Günün birinde herhangi bir "arşiv faresi" serlevhamızdan hareketle, "Akşener yandaşıydı" demez umarım.
"İroni" belasından böyle şeyler başıma çok geldi de, ondan söylüyorum.
Akıllandım mı peki?
Nerdeee!...
Doğrusunu isterseniz, "akıllanmak" da istemiyorum...
İçkimiz yok, kumarımız yok, şurda bir "ironi" zevkimiz var;
"operasyon çocukları" yüzünden ondan da vazgeçecek değilim.
Kaldı ki, dangalaklar üzerinde işlem yapmak için "operasyon çocuklarının" bahaneye ihtiyaçları yok. Yalan dolan/ fabrikasyon ürünleri piyasada nasıl kapışılıyor görüyorsunuz.
Bu arada kaynamasın:
Akşener gerçekten çok zeki bir siyasetçi.
(Not: Gülenler veya inanmayanlar burada ayrılabilirler. Biz "ciddi" okurlarla devam edeceğiz.)
***
İP Genel Başkanı Akşener her şeyden evvel 6'lı
yuvarlak masayı avucunun
içine almış oynatıyor.
O kadar da açıktan oynuyor ki, bir tek
"Sizinle oynayacağım!.." demediği kaldı.
Kendi kontenjanından 6'lı masaya dahil ettiği
DP lideri Gültekin Uysal marifetiyle akıllarını nasıl almıştı biliyorsunuz.
Cumhurbaşkanı adayı ölçütünü,
"20 yıllık AK Parti döneminde sorumluluğa ortak olmamış olmak!" şeklinde açıklamıştı hani.

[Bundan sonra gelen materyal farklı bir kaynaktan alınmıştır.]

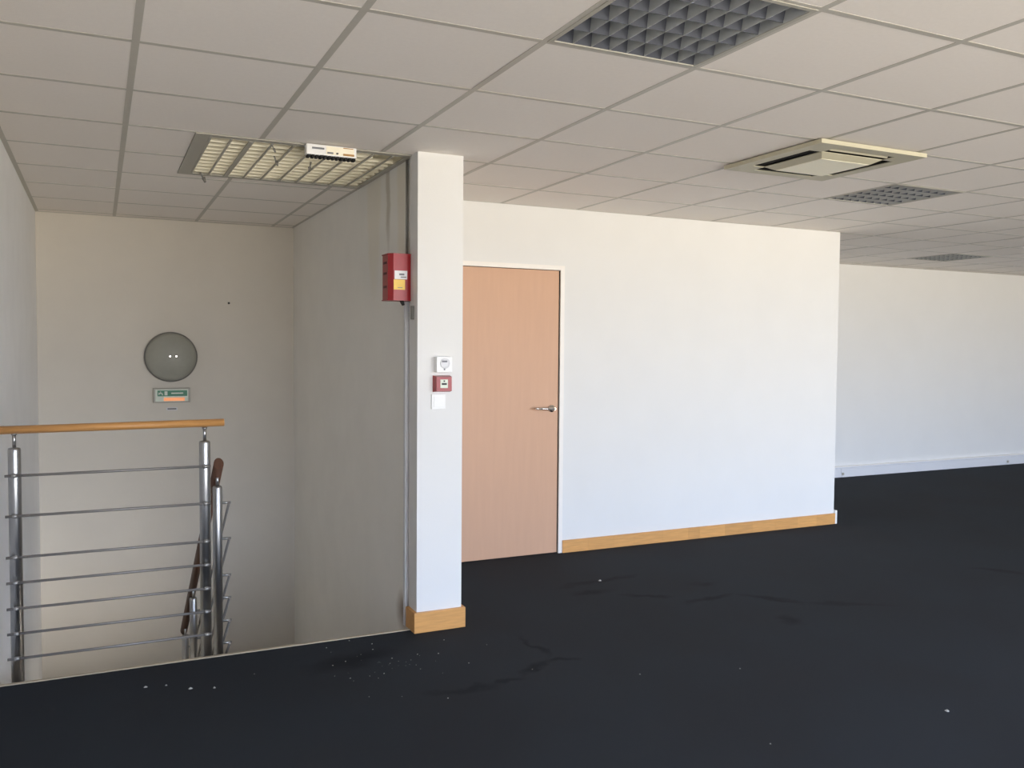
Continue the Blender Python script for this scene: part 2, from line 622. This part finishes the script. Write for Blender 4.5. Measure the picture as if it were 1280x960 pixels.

Yani, Gültekin Uysal'a attırdığı bu tek taşla adeta kuş katliamı yapmıştı.
Davutoğlu,
Babacan değil sadece;
Kılıçdaroğlu ve
Karamollaoğlu'nun bir önceki
cumhurbaşkanlığı seçiminde
"çatı adayı" yapmak istedikleri
Abdullah Gül'ü de böylece
devre dışı bırakmıştı.
Zaten esas hedef
Gül'dü.
Sonradan yapılan, "Biz onları kastetmedik" yollu açıklamalar, tarz-ı siyasetinin gereğiydi.
Tıpkı, partisinden bir milletvekilinin,
Kılıçdaroğlu'nun Alevi olmasının seçilmesine engel olacağına dair açıklamasının ardından,
Akşener'in özür dilemesi gibi.
Ümit Özdağ, "Akşener'den izinsiz hiçbir milletvekili böyle bir açıklama yapamaz..." demişti.
İP'i birlikte kurdular;
Akşener'i Özdağ'dan daha iyi tanıyacak değiliz.
***
Uzun lafın kısası,
Meral Hanım yaman çıktı.
Abdullah Gül'ü, AK Parti mazisinden bitirdi,
Kılıçdaroğlu'nu "Alevilik" üzerinden.
Bana sorarsanız,
Ekrem İmamoğlu'nu da bitiren odur!
Geçen gün, "Sayın Erdoğan alsın seçim kararını. Diyelim ki aldı, üç ay sonra seçim var. Biz de pazartesi adayımızı açıklayalım..." demedi mi?
Kendi ağzıyla itiraf etti işte: Cumhurbaşkanı adaylarının "raf ömrü" veya "yıpratılma ömrü" üç ay.
Madem öyle
İmamoğlu'nun günahı neydi?
Fatih Sultan Mehmed diyerek, yüzünde
Rabbi Yessir gördüğünü söyleyerek
aylar öncesinden neden onu
öne sürdü?
Neden olacak, harcansın diye!
Sizin anlayacağınız,
Ekrem Bey'i de zaafından vurdu. Zira,
İBB Başkanı seçildiği günden
beri gözünü cumhurbaşkanlığına
diktiğini biliyordu.
Hülasa, meydan
Akşener'e kaldı.
Gözün aydın
Emre Uslu, Meral Hanım'dan cumhurbaşkanı adaylığını açıklamasını bekliyordun, az kaldı.